#### [Directions]
Only the number is wanted: count the lines that contain "picture".

──────── Dataset excerpt

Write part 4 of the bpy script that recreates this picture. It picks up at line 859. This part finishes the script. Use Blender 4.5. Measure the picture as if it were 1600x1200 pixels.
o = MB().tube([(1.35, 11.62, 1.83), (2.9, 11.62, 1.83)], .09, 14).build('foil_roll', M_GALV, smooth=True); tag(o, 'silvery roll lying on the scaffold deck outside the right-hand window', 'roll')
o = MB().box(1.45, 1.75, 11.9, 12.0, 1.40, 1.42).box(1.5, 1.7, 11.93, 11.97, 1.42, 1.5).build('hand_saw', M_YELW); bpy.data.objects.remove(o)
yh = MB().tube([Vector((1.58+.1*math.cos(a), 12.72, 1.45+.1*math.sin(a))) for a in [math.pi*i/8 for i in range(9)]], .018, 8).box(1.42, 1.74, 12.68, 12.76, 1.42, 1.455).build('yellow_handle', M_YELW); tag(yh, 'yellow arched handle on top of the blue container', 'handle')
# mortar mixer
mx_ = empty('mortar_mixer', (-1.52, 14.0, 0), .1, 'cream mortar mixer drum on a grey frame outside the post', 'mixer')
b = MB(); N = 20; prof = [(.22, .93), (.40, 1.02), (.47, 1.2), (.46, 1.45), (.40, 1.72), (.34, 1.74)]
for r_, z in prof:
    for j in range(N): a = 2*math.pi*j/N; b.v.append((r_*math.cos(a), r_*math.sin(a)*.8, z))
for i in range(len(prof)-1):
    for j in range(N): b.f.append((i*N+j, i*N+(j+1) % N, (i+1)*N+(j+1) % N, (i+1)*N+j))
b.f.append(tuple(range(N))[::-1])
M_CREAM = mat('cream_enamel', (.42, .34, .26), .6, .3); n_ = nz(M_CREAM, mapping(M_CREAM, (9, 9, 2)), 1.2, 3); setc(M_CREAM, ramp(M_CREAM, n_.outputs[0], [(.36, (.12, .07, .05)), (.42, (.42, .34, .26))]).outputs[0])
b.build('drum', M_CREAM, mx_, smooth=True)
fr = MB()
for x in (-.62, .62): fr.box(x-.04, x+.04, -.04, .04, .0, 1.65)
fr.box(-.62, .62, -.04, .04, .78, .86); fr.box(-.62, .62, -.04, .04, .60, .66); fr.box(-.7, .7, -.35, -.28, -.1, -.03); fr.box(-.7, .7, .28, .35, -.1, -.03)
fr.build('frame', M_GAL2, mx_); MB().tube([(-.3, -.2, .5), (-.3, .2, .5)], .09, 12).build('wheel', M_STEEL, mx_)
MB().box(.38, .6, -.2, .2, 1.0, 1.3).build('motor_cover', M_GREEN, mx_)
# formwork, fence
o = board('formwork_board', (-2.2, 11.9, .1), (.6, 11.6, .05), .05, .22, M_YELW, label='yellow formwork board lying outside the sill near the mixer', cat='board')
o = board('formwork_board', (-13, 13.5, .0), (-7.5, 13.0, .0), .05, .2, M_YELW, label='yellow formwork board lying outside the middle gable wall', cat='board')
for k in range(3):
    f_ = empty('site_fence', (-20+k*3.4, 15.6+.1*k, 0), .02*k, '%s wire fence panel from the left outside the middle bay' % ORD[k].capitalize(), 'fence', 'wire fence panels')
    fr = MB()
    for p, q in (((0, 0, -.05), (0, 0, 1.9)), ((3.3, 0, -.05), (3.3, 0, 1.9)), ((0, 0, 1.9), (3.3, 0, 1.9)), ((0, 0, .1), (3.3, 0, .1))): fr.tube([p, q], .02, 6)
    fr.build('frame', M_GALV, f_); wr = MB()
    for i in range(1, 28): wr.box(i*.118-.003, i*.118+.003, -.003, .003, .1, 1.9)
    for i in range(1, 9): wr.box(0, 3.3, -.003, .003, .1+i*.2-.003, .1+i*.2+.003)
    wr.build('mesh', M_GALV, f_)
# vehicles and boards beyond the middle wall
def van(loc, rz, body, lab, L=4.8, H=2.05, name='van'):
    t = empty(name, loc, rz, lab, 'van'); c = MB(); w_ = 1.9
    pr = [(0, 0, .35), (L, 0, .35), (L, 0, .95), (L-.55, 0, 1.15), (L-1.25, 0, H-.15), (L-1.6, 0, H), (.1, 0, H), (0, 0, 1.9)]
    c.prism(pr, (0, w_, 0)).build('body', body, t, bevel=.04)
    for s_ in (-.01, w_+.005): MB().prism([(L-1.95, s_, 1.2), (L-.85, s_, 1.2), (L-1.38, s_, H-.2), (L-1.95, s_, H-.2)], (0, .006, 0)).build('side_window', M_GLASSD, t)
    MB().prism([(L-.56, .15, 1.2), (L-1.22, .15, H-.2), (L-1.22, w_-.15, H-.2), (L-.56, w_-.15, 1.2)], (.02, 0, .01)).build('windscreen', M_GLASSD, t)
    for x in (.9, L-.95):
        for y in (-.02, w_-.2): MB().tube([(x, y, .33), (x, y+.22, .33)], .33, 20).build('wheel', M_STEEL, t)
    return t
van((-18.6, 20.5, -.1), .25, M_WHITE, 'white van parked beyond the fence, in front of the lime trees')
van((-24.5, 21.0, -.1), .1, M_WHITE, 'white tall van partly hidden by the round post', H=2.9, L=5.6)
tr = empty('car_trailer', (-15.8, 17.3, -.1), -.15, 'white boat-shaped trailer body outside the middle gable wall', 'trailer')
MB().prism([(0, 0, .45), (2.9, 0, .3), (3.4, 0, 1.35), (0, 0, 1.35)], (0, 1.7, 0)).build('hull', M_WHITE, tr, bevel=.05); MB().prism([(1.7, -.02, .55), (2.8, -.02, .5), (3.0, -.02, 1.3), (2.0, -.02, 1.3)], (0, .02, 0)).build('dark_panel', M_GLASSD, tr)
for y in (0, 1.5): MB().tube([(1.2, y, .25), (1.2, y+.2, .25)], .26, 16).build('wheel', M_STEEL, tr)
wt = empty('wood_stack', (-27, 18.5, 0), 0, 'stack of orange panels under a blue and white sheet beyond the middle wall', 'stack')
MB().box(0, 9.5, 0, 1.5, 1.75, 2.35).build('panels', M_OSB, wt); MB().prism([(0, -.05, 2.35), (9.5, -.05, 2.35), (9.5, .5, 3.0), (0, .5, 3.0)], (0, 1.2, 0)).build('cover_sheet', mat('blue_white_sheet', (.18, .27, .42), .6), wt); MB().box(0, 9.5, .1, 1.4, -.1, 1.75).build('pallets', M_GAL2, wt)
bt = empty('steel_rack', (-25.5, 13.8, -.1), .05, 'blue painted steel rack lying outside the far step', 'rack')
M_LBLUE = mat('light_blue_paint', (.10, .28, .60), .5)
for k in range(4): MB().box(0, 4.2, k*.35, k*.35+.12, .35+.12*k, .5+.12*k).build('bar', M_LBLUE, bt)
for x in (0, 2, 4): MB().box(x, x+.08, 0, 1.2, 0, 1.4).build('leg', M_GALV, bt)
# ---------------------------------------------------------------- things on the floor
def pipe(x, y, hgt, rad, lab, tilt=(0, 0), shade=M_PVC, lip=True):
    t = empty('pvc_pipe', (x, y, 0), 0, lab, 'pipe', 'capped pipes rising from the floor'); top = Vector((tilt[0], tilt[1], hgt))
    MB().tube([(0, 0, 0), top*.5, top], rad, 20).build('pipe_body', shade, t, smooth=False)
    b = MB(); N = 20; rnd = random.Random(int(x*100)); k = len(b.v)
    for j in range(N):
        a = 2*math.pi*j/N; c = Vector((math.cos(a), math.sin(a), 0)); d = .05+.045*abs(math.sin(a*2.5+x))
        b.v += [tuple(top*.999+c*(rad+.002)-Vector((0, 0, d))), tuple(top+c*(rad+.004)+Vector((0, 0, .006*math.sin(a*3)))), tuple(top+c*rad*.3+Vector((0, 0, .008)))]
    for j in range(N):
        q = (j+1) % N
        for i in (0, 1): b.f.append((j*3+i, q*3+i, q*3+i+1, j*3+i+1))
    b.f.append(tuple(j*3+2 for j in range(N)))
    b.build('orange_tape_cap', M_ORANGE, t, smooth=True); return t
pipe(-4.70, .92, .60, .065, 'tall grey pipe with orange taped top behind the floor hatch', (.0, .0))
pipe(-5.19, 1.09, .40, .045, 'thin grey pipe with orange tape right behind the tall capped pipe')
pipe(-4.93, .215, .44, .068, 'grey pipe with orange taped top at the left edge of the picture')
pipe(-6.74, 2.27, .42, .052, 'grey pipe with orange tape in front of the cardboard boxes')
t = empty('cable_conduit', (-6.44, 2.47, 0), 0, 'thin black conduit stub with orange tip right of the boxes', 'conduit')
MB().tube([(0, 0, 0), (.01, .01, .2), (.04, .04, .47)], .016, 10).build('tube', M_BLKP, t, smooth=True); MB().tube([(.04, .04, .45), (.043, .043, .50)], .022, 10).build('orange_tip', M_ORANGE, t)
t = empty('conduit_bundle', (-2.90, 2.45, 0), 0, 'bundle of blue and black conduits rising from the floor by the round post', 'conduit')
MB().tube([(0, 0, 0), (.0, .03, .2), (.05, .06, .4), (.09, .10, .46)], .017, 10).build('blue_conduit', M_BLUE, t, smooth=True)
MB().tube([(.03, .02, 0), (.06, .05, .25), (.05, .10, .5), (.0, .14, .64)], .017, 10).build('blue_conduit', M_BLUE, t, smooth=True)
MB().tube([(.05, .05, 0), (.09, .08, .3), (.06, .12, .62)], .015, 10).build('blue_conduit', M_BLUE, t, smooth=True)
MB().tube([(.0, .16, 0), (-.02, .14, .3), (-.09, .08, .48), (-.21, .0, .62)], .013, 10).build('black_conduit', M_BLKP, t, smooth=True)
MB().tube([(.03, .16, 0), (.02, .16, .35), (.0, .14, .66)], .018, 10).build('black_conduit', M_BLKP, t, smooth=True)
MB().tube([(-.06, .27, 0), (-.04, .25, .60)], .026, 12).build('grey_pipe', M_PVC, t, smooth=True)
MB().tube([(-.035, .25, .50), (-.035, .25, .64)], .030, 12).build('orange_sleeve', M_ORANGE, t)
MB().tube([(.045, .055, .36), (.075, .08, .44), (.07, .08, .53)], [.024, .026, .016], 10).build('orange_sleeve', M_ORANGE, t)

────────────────

#### [Exercise response]
2